How selling political cereal boxes convinced a top investor to fund Airbnb
A Y Combinator interview story about Airbnb's founders selling Obama O's and Cap'n McCain's cereal helped investor Paul Graham see the resilience that made him back the company.
When Airbnb’s founders walked into their Y Combinator interview in early 2009, they brought an unusual prop: a box of novelty cereal. That decision, according to a story recounted in Leigh Gallagher’s book The Airbnb Story and later excerpted by WIRED, helped change one investor’s mind about backing the struggling startup.
The cereal in question, Obama O’s and Cap’n McCain’s, wasn’t a marketing gimmick dreamed up for the pitch — it was a genuine survival tactic from months earlier. In 2008, with their short-term rental platform, then called AirBed & Breakfast, generating very little revenue and fundraising meetings largely ending in rejection, founders Brian Chesky, Joe Gebbia and Nathan Blecharczyk created two limited-edition, election-themed breakfast cereals, each sold for $40, with only 500 boxes of each produced. As first reported by Yahoo Finance, the campaign generated roughly $30,000, enough to keep the company operating while the founders searched for real investors.
Investor Paul Graham was initially unconvinced by Airbnb’s core business idea, but his view shifted after hearing how the founders had managed to finance themselves through the cereal sales. Graham reportedly described them as “cockroaches” that simply refused to die — considered high praise in startup circles, reflecting extraordinary resilience under pressure. Airbnb was subsequently accepted into Y Combinator, receiving its first major institutional backing.

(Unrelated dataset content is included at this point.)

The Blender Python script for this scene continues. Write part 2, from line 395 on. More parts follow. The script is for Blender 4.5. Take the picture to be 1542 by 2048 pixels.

According to Airbnb’s official company timeline, the cereal money provided the financial runway that carried the founders through to that acceptance. Nathan Blecharczyk later reflected on the episode in a letter published by Airbnb, recalling that he initially viewed the cereal boxes as a distraction from the company’s real mission — though he later acknowledged the story helped convince investors the founders had the determination needed to build a successful company.